▶ **Work to do**: Repeat every line of the data exactly, but not the pictures.

▶ **Supplied data**:
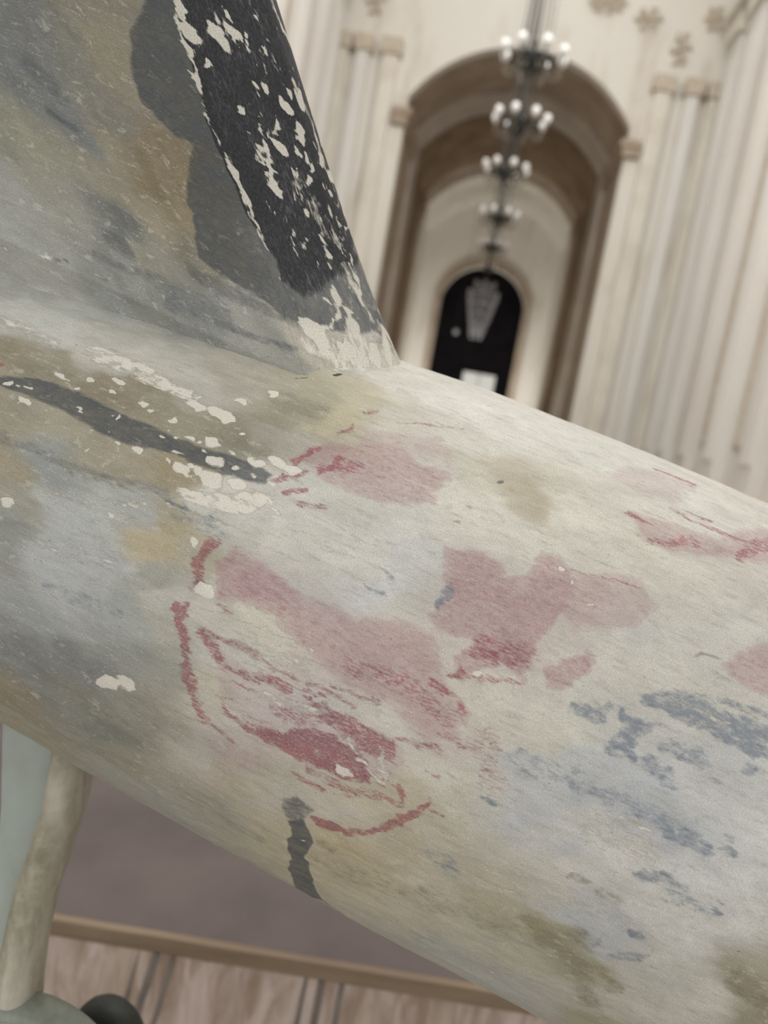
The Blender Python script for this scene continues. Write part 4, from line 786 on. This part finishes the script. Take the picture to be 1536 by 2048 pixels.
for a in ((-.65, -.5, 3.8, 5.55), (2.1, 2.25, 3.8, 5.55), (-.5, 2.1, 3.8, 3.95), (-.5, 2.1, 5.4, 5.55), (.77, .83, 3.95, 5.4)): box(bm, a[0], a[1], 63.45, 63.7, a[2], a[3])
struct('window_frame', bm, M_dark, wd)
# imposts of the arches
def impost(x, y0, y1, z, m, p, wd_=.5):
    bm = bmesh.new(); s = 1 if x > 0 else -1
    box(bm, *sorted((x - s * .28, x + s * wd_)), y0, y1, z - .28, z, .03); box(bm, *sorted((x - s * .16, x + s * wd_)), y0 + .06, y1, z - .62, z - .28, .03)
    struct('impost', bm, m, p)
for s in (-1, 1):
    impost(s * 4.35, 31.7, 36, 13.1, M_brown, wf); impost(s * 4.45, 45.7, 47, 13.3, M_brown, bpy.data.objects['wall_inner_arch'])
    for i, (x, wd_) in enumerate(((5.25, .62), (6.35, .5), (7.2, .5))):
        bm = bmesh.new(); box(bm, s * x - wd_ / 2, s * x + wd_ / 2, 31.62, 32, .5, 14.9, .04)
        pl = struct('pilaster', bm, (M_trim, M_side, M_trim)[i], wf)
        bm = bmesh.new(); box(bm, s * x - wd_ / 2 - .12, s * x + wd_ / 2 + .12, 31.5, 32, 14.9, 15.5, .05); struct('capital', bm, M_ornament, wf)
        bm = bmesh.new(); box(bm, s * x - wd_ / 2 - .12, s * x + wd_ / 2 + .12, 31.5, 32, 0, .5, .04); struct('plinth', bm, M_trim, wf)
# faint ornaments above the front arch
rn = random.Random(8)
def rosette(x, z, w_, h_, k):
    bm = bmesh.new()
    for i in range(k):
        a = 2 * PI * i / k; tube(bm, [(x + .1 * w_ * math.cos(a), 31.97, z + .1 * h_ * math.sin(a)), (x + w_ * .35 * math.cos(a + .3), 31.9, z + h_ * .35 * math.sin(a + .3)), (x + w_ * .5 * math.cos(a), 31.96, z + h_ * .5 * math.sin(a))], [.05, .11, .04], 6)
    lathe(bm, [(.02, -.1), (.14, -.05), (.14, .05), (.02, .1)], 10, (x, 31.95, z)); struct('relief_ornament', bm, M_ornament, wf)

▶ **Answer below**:
The Blender Python script for this scene continues. Write part 4, from line 786 on. This part finishes the script. Take the picture to be 1536 by 2048 pixels.
for a in ((-.65, -.5, 3.8, 5.55), (2.1, 2.25, 3.8, 5.55), (-.5, 2.1, 3.8, 3.95), (-.5, 2.1, 5.4, 5.55), (.77, .83, 3.95, 5.4)): box(bm, a[0], a[1], 63.45, 63.7, a[2], a[3])
struct('window_frame', bm, M_dark, wd)
# imposts of the arches
def impost(x, y0, y1, z, m, p, wd_=.5):
    bm = bmesh.new(); s = 1 if x > 0 else -1
    box(bm, *sorted((x - s * .28, x + s * wd_)), y0, y1, z - .28, z, .03); box(bm, *sorted((x - s * .16, x + s * wd_)), y0 + .06, y1, z - .62, z - .28, .03)
    struct('impost', bm, m, p)
for s in (-1, 1):
    impost(s * 4.35, 31.7, 36, 13.1, M_brown, wf); impost(s * 4.45, 45.7, 47, 13.3, M_brown, bpy.data.objects['wall_inner_arch'])
    for i, (x, wd_) in enumerate(((5.25, .62), (6.35, .5), (7.2, .5))):
        bm = bmesh.new(); box(bm, s * x - wd_ / 2, s * x + wd_ / 2, 31.62, 32, .5, 14.9, .04)
        pl = struct('pilaster', bm, (M_trim, M_side, M_trim)[i], wf)
        bm = bmesh.new(); box(bm, s * x - wd_ / 2 - .12, s * x + wd_ / 2 + .12, 31.5, 32, 14.9, 15.5, .05); struct('capital', bm, M_ornament, wf)
        bm = bmesh.new(); box(bm, s * x - wd_ / 2 - .12, s * x + wd_ / 2 + .12, 31.5, 32, 0, .5, .04); struct('plinth', bm, M_trim, wf)
# faint ornaments above the front arch
rn = random.Random(8)
def rosette(x, z, w_, h_, k):
    bm = bmesh.new()
    for i in range(k):
        a = 2 * PI * i / k; tube(bm, [(x + .1 * w_ * math.cos(a), 31.97, z + .1 * h_ * math.sin(a)), (x + w_ * .35 * math.cos(a + .3), 31.9, z + h_ * .35 * math.sin(a + .3)), (x + w_ * .5 * math.cos(a), 31.96, z + h_ * .5 * math.sin(a))], [.05, .11, .04], 6)
    lathe(bm, [(.02, -.1), (.14, -.05), (.14, .05), (.02, .1)], 10, (x, 31.95, z)); struct('relief_ornament', bm, M_ornament, wf)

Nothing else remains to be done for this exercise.